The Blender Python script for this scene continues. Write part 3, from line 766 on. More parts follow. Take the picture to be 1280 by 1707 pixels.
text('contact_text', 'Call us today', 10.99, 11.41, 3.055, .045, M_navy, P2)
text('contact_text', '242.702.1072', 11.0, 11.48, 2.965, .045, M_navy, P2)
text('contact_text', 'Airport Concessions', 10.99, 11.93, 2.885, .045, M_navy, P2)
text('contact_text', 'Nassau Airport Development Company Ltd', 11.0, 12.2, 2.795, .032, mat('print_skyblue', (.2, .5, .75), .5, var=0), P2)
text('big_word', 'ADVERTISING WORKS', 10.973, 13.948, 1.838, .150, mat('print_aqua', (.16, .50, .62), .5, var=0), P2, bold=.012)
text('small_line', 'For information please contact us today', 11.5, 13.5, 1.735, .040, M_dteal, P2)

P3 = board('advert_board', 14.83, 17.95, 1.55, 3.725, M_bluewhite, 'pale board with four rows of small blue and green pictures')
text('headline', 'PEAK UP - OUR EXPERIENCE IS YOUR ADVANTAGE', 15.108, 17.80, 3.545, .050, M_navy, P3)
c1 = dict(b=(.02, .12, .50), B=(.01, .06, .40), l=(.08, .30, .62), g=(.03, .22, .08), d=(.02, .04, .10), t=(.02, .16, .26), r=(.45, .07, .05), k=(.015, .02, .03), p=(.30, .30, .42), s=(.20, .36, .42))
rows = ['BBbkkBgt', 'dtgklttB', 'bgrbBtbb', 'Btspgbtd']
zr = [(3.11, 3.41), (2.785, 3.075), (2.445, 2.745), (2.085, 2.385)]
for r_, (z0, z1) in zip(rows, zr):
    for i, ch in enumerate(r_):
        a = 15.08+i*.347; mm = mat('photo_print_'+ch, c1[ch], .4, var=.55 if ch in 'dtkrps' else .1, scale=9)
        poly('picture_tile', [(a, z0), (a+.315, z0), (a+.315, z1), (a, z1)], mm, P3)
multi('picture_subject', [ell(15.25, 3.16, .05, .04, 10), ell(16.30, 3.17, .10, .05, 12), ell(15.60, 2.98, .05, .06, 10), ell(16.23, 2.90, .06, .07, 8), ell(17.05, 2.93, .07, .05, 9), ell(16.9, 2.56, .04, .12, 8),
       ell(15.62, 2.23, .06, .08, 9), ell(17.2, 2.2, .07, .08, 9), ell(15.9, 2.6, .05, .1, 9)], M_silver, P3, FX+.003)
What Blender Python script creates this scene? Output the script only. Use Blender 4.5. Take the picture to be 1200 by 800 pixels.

..............................

Directive: Return the listing above in its exact form.

The answer:
The Blender Python script for this scene continues. Write part 3, from line 766 on. More parts follow. Take the picture to be 1280 by 1707 pixels.
text('contact_text', 'Call us today', 10.99, 11.41, 3.055, .045, M_navy, P2)
text('contact_text', '242.702.1072', 11.0, 11.48, 2.965, .045, M_navy, P2)
text('contact_text', 'Airport Concessions', 10.99, 11.93, 2.885, .045, M_navy, P2)
text('contact_text', 'Nassau Airport Development Company Ltd', 11.0, 12.2, 2.795, .032, mat('print_skyblue', (.2, .5, .75), .5, var=0), P2)
text('big_word', 'ADVERTISING WORKS', 10.973, 13.948, 1.838, .150, mat('print_aqua', (.16, .50, .62), .5, var=0), P2, bold=.012)
text('small_line', 'For information please contact us today', 11.5, 13.5, 1.735, .040, M_dteal, P2)

P3 = board('advert_board', 14.83, 17.95, 1.55, 3.725, M_bluewhite, 'pale board with four rows of small blue and green pictures')
text('headline', 'PEAK UP - OUR EXPERIENCE IS YOUR ADVANTAGE', 15.108, 17.80, 3.545, .050, M_navy, P3)
c1 = dict(b=(.02, .12, .50), B=(.01, .06, .40), l=(.08, .30, .62), g=(.03, .22, .08), d=(.02, .04, .10), t=(.02, .16, .26), r=(.45, .07, .05), k=(.015, .02, .03), p=(.30, .30, .42), s=(.20, .36, .42))
rows = ['BBbkkBgt', 'dtgklttB', 'bgrbBtbb', 'Btspgbtd']
zr = [(3.11, 3.41), (2.785, 3.075), (2.445, 2.745), (2.085, 2.385)]
for r_, (z0, z1) in zip(rows, zr):
    for i, ch in enumerate(r_):
        a = 15.08+i*.347; mm = mat('photo_print_'+ch, c1[ch], .4, var=.55 if ch in 'dtkrps' else .1, scale=9)
        poly('picture_tile', [(a, z0), (a+.315, z0), (a+.315, z1), (a, z1)], mm, P3)
multi('picture_subject', [ell(15.25, 3.16, .05, .04, 10), ell(16.30, 3.17, .10, .05, 12), ell(15.60, 2.98, .05, .06, 10), ell(16.23, 2.90, .06, .07, 8), ell(17.05, 2.93, .07, .05, 9), ell(16.9, 2.56, .04, .12, 8),
       ell(15.62, 2.23, .06, .08, 9), ell(17.2, 2.2, .07, .08, 9), ell(15.9, 2.6, .05, .1, 9)], M_silver, P3, FX+.003)
What Blender Python script creates this scene? Output the script only. Use Blender 4.5. Take the picture to be 1200 by 800 pixels.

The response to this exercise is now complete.